3 ALTRAD ROTAX RUIMTESTEIGERS
3.1 ALGEMEEN
De details in hoofdstukken 2.2 tot 2.4.3 zijn toepasbaar
bij de configuratie als gevelsteiger. Omdat
ruimtesteigers normaal gezien niet voor een gevel staan
is er geen horizontale steun door een standaard
verankeringspatroon. Indien er een mogelijkheid tot
verankeren bestaat dient de steiger aan de
bouwconstructie of nabijgelegen structuren bevestigd te
worden (dit geldt vooral in de industrie). Afhankelijk van
de grootte van de basis kan een binnensteiger volledig
vrij staan. In alle gevallen is het noodzakelijk dat er
verticale diagonalen in twee richtingen geplaatst worden
om de steiger te stabiliseren (figuur 26). Onder bepaalde
omstandigheden dienen er ook horizontale diagonalen
gemonteerd te worden. Bij het ontwerp in figuur 26
zorgen de vloeren voor de stabiliteit van de steiger.

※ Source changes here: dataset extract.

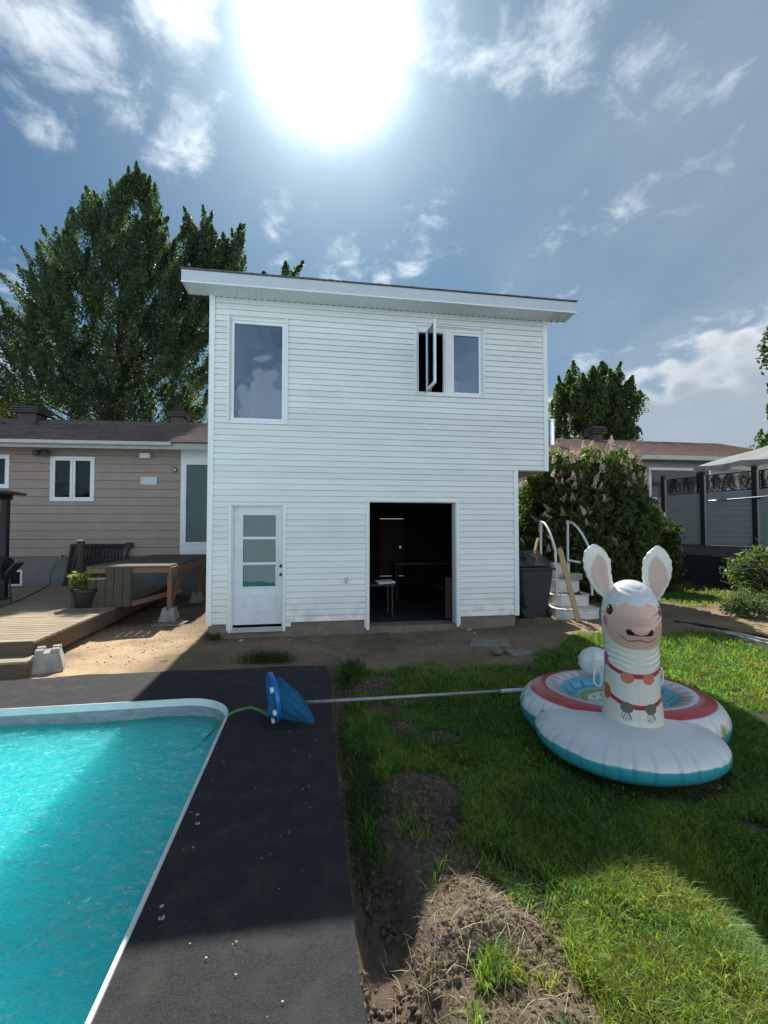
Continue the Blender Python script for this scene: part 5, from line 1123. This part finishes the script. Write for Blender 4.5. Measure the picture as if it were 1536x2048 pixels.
# slabs and rock near the house, paper scraps
def slab_obj(px_, py_, w_, d_, h_, rz_, label, tilt=0):
    p = G(px_, py_); rs = random.Random(int(px_)); P = [(-w_, -d_), (-w_*.2, -d_*1.05), (w_, -d_*.9), (w_*1.02, d_*.3), (w_*.85, d_), (-w_*.9, d_*.95)]
    o = MB().prism(P, 0, h_).build('paving_slab', STONE, None, bevel=.007); zg = float(ground(np.array([p.x]), np.array([p.y]))[0]); o.location = (p.x, p.y, zg-.008); o.rotation_euler = (tilt, 0, rz_); setp(o, label, 'paving slab', 'slabs lying on the dirt')
slab_obj(978, 1287, .31, .17, .05, R(-8), 'large flat concrete slab lying on the dirt before the doorway', .04); slab_obj(1036, 1303, .19, .13, .045, R(20), 'smaller broken concrete slab to the right of the round stone'); slab_obj(697, 1318, .10, .06, .05, R(10), 'small dark stone slab at the corner of the black surround')
p = G(994, 1305); b = MB(); prof = [(.02, 0), (.07, .01), (.085, .04), (.07, .085), (.035, .105), (.0, .11)]; o_ = b.lathe(prof, 14).build('round_stone', mat('stone_pinkish', (.22, .17, .15), (.15, .12, .11), rough=.9, bump=.6, bscale=40), None, smooth=True)
for v_ in o_.data.vertices: v_.co.x *= 1+.15*sin(v_.co.z*50); v_.co.y *= .8
o_.location = (p.x, p.y, -.03); setp(o_, 'round stone resting between the two concrete slabs', 'stone')
for i, (px_, py_) in enumerate(((482, 1279), (579, 1277), (629, 1277), (739, 1268), (741, 1273), (938, 1258), (949, 1264), (603, 1278), (455, 1330))):
    p = G(px_, py_); zg = float(ground(np.array([p.x]), np.array([p.y]))[0]); o = MB().add([(-.045, -.01, 0), (.04, -.02, .004), (.05, .012, .012), (-.03, .02, .006), (-.04, -.008, -.004), (.04, -.018, 0)], [(0, 1, 2, 3), (0, 4, 5, 1)]).build('paper_scrap', WHITEP); o.location = (p.x, p.y, zg+.012); o.rotation_euler = (0, 0, i*1.3); s_ = (.9, .6, .6, .8, .5, .9, 1.0, .4, .3)[i]; o.scale = (s_, s_, s_); setp(o, ('white scrap on the dirt under the entry door, left of centre', 'white scrap on the dirt below the right edge of the entry door', 'white scrap on the dirt between the entry door and the doorway', 'white scrap on the dirt at the left foot of the open doorway', 'smallest white scrap just before the left foot of the open doorway', 'upper white scrap on the dirt right of the open doorway', 'lower white scrap on the dirt right of the open doorway', 'tiny white scrap just right of the entry door threshold', 'tiny white scrap on the dirt far from the house near the surround')[i], 'scrap', 'white scraps on the dirt')

# ------------------------------------------------------------------ grass, straw, clods
def blades(P, h, w_, lean, cols, rs, flat=False):
    n = len(P); a = rs.random(n)*2*pi; dx = np.cos(a); dy = np.sin(a); hh = h*(.5+.8*rs.random(n)); ww = w_*(.6+.8*rs.random(n)); l1 = lean*(.3+1.1*rs.random(n))
    b = rs.random(n)*2*pi; sx_ = -np.sin(b); sy_ = np.cos(b)
    base = P; mid = P+np.stack([dx*hh*l1*.35, dy*hh*l1*.35, hh*.62*(1 if not flat else .25)], 1); tip_ = P+np.stack([dx*hh*l1, dy*hh*l1, hh*(1-.35*np.minimum(l1, 1.2))*(1 if not flat else .18)], 1)
    sd = np.stack([sx_*ww/2, sy_*ww/2, 0*ww], 1)
    Vv = np.stack([base-sd, base+sd, mid+sd*.8, mid-sd*.8, tip_], 1).reshape(-1, 3); i = np.arange(n)[:, None]*5
    T1 = i+np.array([[0, 1, 2]]); T2 = i+np.array([[0, 2, 3]]); T3 = i+np.array([[3, 2, 4]]); F_ = np.concatenate([T1, T2, T3]); return Vv, F_, np.repeat(cols, 5, 0)
rs = np.random.default_rng(21)
def scatter(n, x0, x1, y0, y1): return rs.random(n)*(x1-x0)+x0, rs.random(n)*(y1-y0)+y0
VB, FB_, CB = [], [], []; base = 0
def colour(x, y, n):
    g = np.array([.105, .235, .058]); yl = np.array([.25, .31, .06]); dr = np.array([.30, .24, .10]); k = fbm(x*2.2, y*2.2, 3, 33)[:, None]; q = rs.random((n, 1))
    c = g*(.5+1.1*rs.random((n, 1))**1.5)*(.75+.6*fbm(x*5, y*5, 2, 44)[:, None])+(yl-g)*ss(k, .45, .75)*.5; c = np.where(q > .955, dr, c); return c
for (n, x0, x1, y0, y1, h, w_) in ((150000, -.15, 2.9, 1.4, 3.0, .10, .0048), (120000, -.5, 3.6, 3.0, 4.6, .075, .0055), (100000, -.8, 5.6, 4.6, 7.8, .07, .008), (30000, 2.4, 9, 7.6, 12, .08, .013), (14000, 3, 14, 12, 18, .10, .02)):
    xx, yy = scatter(n, x0, x1, y0, y1); inv = np.abs((xx)/yy) < .93; xx = xx[inv]; yy = yy[inv]
    pr = lawnmask(xx, yy)*np.clip(1-1.15*baremask(xx, yy)+.06, 0, 1); tuft = .35+.65*ss(fbm(xx*9, yy*9, 2, 55), .35, .62); kp = rs.random(len(xx)) < pr*tuft
    xx = xx[kp]; yy = yy[kp]; zz = ground(xx, yy, False)-.004; P = np.stack([xx, yy, zz], 1); hf = (.55+.9*fbm(xx*3.1, yy*3.1, 3, 66))
    inflt = (((xx-1.98)/.70)**2+((yy-3.7)/.62)**2 < 1); hf = np.where(inflt, .12, hf)
    s_, t__ = surround(xx, yy); hf = hf*np.where((s_ < .5) & (yy > 2.8), 1.5, 1)
    Vv, F_, C_ = blades(P, h*hf, w_, .85, colour(xx, yy, len(xx)), rs); VB.append(Vv); FB_.append(F_+base); CB.append(C_); base += len(Vv)
n = 5200; xx, yy = scatter(n, .3, 3.2, 1.45, 5.0); kp = (lawnmask(xx, yy)*(1-baremask(xx, yy)) > .6) & (fbm(xx*3, yy*3, 3, 123) > .56); P = np.stack([xx[kp], yy[kp], ground(xx[kp], yy[kp], False)+.05+.03*rs.random(kp.sum())], 1)
vq, fq, cq = leafset(rs, len(P), lambda k: P, .013, np.array([[.10, .20, .05], [.14, .24, .07]]), 1.0); fq = np.concatenate([fq[:, [0, 1, 2]], fq[:, [0, 2, 3]]]); VB.append(vq); FB_.append(fq+base); CB.append(cq); base += len(vq)
# tufts: by the surround's back edge, the foundation, right by the trench
for (px_, py_, n, rx_, ry_, h) in ((537, 1318, 1100, .18, .07, .15), (428, 1277, 120, .07, .04, .16), (1210, 1285, 250, .15, .1, .06), (700, 1345, 900, .08, .25, .12), (725, 1600, 1100, .07, .30, .11), (705, 1470, 600, .07, .35, .12), (1050, 1640, 500, .3, .2, .1)):
    c = G(px_, py_); P = np.stack([c.x+rs.normal(size=n)*rx_, c.y+rs.normal(size=n)*ry_, np.zeros(n)], 1); P[:, 2] = ground(P[:, 0], P[:, 1], False)
    ok = ~((surround(P[:, 0], P[:, 1])[0] < .015) & (surround(P[:, 0], P[:, 1])[1] < .03)); P = P[ok]; cc = np.array([.05, .10, .025])*(.6+.8*rs.random((len(P), 1))); Vv, F_, C_ = blades(P, h, .006, 1.0, cc, rs); VB.append(Vv); FB_.append(F_+base); CB.append(C_); base += len(Vv)
setp(npmesh('grass', np.concatenate(VB), np.concatenate(FB_), GRASSM, col=np.concatenate(CB)), kind='stuff')
VB, FB_, CB = [], [], []; base = 0
for bx, by, rx, ry, h in BL[:14]:
    n = int(900*rx*ry/.06); P = np.stack([bx+rs.normal(size=n)*rx*.65, by+rs.normal(size=n)*ry*.65, np.zeros(n)], 1); P = P[surround(P[:, 0], P[:, 1])[0] > .02]; P[:, 2] = ground(P[:, 0], P[:, 1])+.006
    cc = np.array([.30, .23, .13])*(.35+.85*rs.random((len(P), 1))); Vv, F_, C_ = blades(P, .04, .0026, 1.6, cc, rs, flat=True); VB.append(Vv); FB_.append(F_+base); CB.append(C_); base += len(Vv)
for (px_, py_, n, r_, h) in ((800, 1458, 260, .07, .05), (865, 1905, 110, .020, .05), (905, 1790, 50, .035, .04), (840, 1600, 160, .07, .05), (900, 1745, 60, .05, .045), (860, 1975, 50, .06, .04), (1010, 1880, 25, .12, .04)):
    c = G(px_, py_, .05); P = np.stack([c.x+rs.normal(size=n)*r_, c.y+rs.normal(size=n)*r_, np.zeros(n)], 1); P[:, 2] = ground(P[:, 0], P[:, 1]); cc = np.array([.34, .27, .15])*(.4+.8*rs.random((len(P), 1))); Vv, F_, C_ = blades(P, h, .0032, 1.5, cc, rs); VB.append(Vv); FB_.append(F_+base); CB.append(C_); base += len(Vv)
n = 1700; xx, yy = scatter(n, -.1, 2.6, 1.4, 3.4); kp = lawnmask(xx, yy) > .5; xx = xx[kp]; yy = yy[kp]; P = np.stack([xx, yy, ground(xx, yy, False)+.035], 1); Vv, F_, C_ = blades(P, .07, .003, 1.5, np.array([.42, .34, .17])*(.5+.7*rs.random((len(P), 1))), rs, flat=True); VB.append(Vv); FB_.append(F_+base); CB.append(C_); base += len(Vv)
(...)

De beproefde standaardopstelling (zie hoofdstuk 2.1) is
geldig voor het type gevelsteiger zoals in goedkeuring
B/02/042/16, en in deze montage- en
gebruikshandleiding, figuren 23 tot 25. De
standaardopstelling is echter niet toepasbaar op
binnensteigers. Hiervoor is het noodzakelijk om voor
iedere steiger de stabiliteit te controleren/berekenen
(zie ook hoofdstuk 2.1, paragaaf 5).
B/02/042/16
ALTRAD ROTAX GEBRUIKSAANWIJZING
Eenvoudige statistische berekeningen kunnen uitgevoerd
worden met behulp van de details in Hoofdstuk 4. Bij
grotere en meer complexe steigers, dient er rekening
gehouden te worden met de waarden in goedkeuring
B/02/042/16 hoofdstuk 3.
De werkvloeren van het Altrad Rotax modulair systeem
kunnen vervaardigd worden met systeemvloeren van de
gevelsteiger type Quadro 70 of met systeemvloeren
met buisoplegging. Verder is montage met systeemvrije
stalen of houten horizontale vloeren mogelijk. De
verschillende mogelijke opstellingen met de
gerelateerde onderdelen worden in detail beschreven in
de volgende hoofdstukken.
FIGUUR 26:
Ruimtesteiger als
oppervlaktesteiger - binnen (zonder opgang).